Why does a Max constraint work, but this non-negativity constraint does not?

Question

Suppose I have the following constraint: \begin{align}x_{t} &= x_{t-1} + y_{t-1} - z_{t-1}\\x_{t} &\ge 0\end{align}

From my limited experience in coding my own problem, I have found that my model becomes infeasible if I impose the non-negativity constraint on $ x_{t} $ because what happens is the $z_{t-1}$ term begins to overpower the other two positive terms and the non-negativity constraint just does not hold, ultimately resulting in infeasibility.

However, if I reformulate the problem as: $$ x_{t} = \max\{x_{t-1} + y_{t-1} - z_{t-1}, 0 \} $$

and then perform a linearization on this formulation, I can run the model and get the desired result of the non-negativity constraint.

So it seems strange to my naive eye that reformulating the problem as a max constraint and then doing a linearization ~ which seems to be a much more complicated route ~ will work for me, but the non-negativity constraint does not. At least to me, formulating the constraint as a linear relation with a non-negativity constraint and then as a 'max' are essentially the same thing.

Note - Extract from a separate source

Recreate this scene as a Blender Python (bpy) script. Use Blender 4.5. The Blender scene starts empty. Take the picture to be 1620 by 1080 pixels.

Clearly, they are not, but why not? Part of me feels like this could be a 'solver' problem, but i'm hoping there is a more theoretical way of understanding.

Answer 1

A rigorous way to look at this problem is to consider the polyhedra corresponding to your constraints (I linearized the 'max' for the second one):

$$P_1 = \left\{(x_t,x_{t-1},y_{t-1},z_{t-1}): x_t = x_{t-1}+y_{t-1}-z_{t-1}, x_t \geq 0 \right\}$$ and $$P_2 = \left\{(x_t,x_{t-1},y_{t-1},z_{t-1}): x_t \geq x_{t-1}+y_{t-1}-z_{t-1}, x_t \geq 0 \right\}.$$

In your answer you state that the two sets of constraints are "essentially the same thing", which would formally mean that $P_1=P_2$. However, we can observe that while $P_1\subseteq P_2$, it is not true that $P_2\subseteq P_1$ as e.g. the point $(0,0,0,1)$ is an element of $P_2$ but not of $P_1$. So actually, $P_1$ is a proper subset of $P_2$, which is why it is possible that the first set of constraints gives you an infeasibility, while the second does not.

Answer 2

I think it is helpful to analyze the situation from a practical point of view. Please note that your constraint is of the general form of linear control constraints, arising in many practical problems such as inventory control, production planning, and finance. In such applications, you are relating the current variable level, $x_t$, to the previous variable level, $x_{t-1}$, via some activities (e.g., subtraction of demand, $z_t$, and addition of new production, $y_t$). In such case, it is possible that $z_t \gt x_{t-1} + y_t$, which would result in $x_t$ becoming negative. This would be infeasible due to the constraint $x_t \ge 0$. From the practical POV, negative $x_t$ is equivalent to shortage (i.e., not having enough product to satisfy the customer's demand), while positive $x_t$ corresponds to surplus (i.e., having more inventory than required and being forced to keep it in your own warehouse). To allow for shortages, you could rewrite $x_t$ as $x_{t}^{+} - x_{t}^{-}$ with $x_{t}^{+} \ge 0$ and $x_{t}^{-} \ge 0$. This would make your original constraint rewritten as follows: $$x_{t}^{+} - x_{t}^{-} = x_{t-1}^{+} - x_{t-1}^{-}+y_{t-1}-z_{t-1}.$$

If you intend to allow for shortages, the above constraint is what you need (in the inventory control literature, this is referred to as inventory control with backlog). If not, your second constraint is the way to go (in the inventory control literature, this is referred to as inventory control with lost sales). Of course, this is to be determined based on your problem definition and application.

PS. Depending on your whole model, it might be incorrect to linearize $ x_{t} = \max\{x_{t-1} + y_{t-1} - z_{t-1}, 0 \} $ simply as $ x_{t} \ge x_{t-1} + y_{t-1} - z_{t-1}$ and $x_t \ge 0$. Suppose that the inventory cost is smaller that the production cost. This might result in $x_t$ being greater than $x_{t-1} + y_{t-1} - z_{t-1}$, while you want $x_t$ to be exactly equal to $x_{t-1} + y_{t-1} - z_{t-1}$. Hence, you might need to linearize the $\max$ constraint using binary variables (you could find the method for doing this with a little search on the web).